If I had a complaint, it was about the three- or four- or sometimes five-minute waits we had to sit through, often in complete silence, as the sets were changed between scenes.  Was there nothing to be done about this?  No, there was not, if we wanted to get the full effect of Davison’s great backdrops. And besides, I came to feel that those moments of curtain-falling black-out were like the spaces between the individual images in the Hogarth series that inspired this opera. Miller was certainly alluding to the Hogarths at times in this production—particularly in the madhouse Pietá, where Anne held the broken Tom in her arms—so it made sense for the opera scenes to exist separately yet also in combination, as they do in the original sequence of paintings. (An aside on those paintings: you can see Hogarth’s engravings of The Rake’s Progress just about anywhere, but to see the painted versions, you have to go to Sir John Soane’s house in London and ask the guard to open the special cabinet doors for you.  At least, that’s how it was done when I first saw them, and it was a rare and unforgettable treat.)
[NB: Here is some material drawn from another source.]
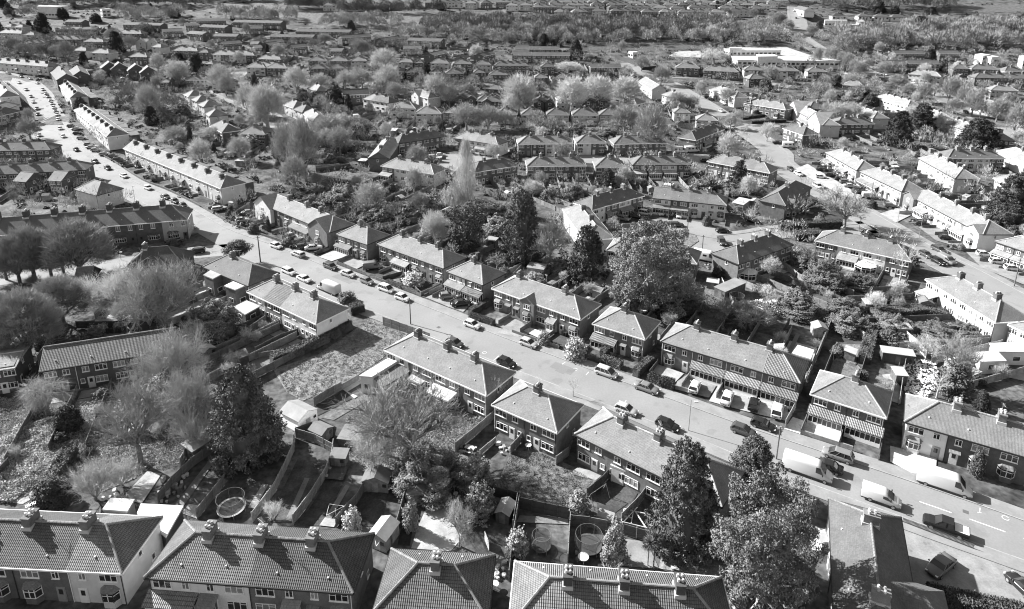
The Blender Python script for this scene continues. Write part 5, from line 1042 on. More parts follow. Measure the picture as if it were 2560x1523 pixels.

The silence during these breaks between scenes eventually became, for me, part of the sound of the opera. It was a particularly twentieth-century sound: neither atonal nor melodic, neither sung-through nor spoken, but somehow allowing everything that reached our ears—including speech, including silence, including the clatter of objects thrown on the ground—to attain the quality of music. This too is part of the show, and it is real, as this theater space with you in it is real, and not just imaginary: that is what the silent breaks were hinting to us. So we were ready to hear it explicitly, and were able by then to fully take it in, when the opera’s intelligent, moving epilogue told us exactly that.